BMKG juga menyimpulkan awal musim kemarau umumnya diprediksi mundur dibandingkan dengan kondisi normalnya. Puncak musim kemarau diprediksi terjadi pada Juli dan Agustus 2024.
Dalam menghadapi musim kemarau 2024, BMKG mengimbau kementerian, pemerintah daerah, dan masyarakat untuk lebih siap serta antisipatif terhadap kemungkinan dampak musim kemarau terutama di wilayah yang mengalami sifat musim kemarau di bawah normal atau lebih kering dari biasanya.

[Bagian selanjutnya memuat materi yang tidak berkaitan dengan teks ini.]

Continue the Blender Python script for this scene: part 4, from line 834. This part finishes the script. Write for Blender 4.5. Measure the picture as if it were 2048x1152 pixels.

Wilayah-wilayah tersebut diprediksi dapat mengalami peningkatan risiko bencana kekeringan meteorologis, karhutla, dan kekurangan sumber air.
Sementara itu dosen program studi meteorologi dari Institut Teknologi Bandung (ITB), Joko Wiratmo, mengatakan 61 zom yang diprediksi mengalami kemarau di bawah normal karena dipengaruhi oleh Dipol Samudra Hindia atau Indian Ocean Dipole (IOD).
“Ada kemungkinan IOD akan naik sedikit, tapi secara keseluruhan itu netral. Ada pengurangan curah hujan, misalnya di Aceh, Riau, dan lainnya karena memang di sana pola ekuatorial, sementara hampir banyak di wilayah Indonesia dipengaruhi oleh monsun. Pola di mana monsun itu pada Juni dan Juli rendah curah hujannya,” katanya kepada VOA.
Joko menilai kecil kemungkinan akan terjadi karhutla dan kekurangan sumber air di 61 zom tersebut. Kendati demikian, potensi terjadinya karhutla dan kekeringan sumber air berpeluang terjadi di wilayah tertentu.
“Menurut saya tidak akan sampai mengarah ke sana (karhutla dan kekeringan sumber air) karena ini kondisinya kemarau seperti biasa.
Tapi kalau misalnya di wilayah tertentu mungkin pengurangannya banyak bisa saja. Kalau kurun waktunya agak lama lebih dari tiga minggu bisa jadi kering dan ada peluang. Tapi saya pikir kecil kemungkinan,” pungkas Joko.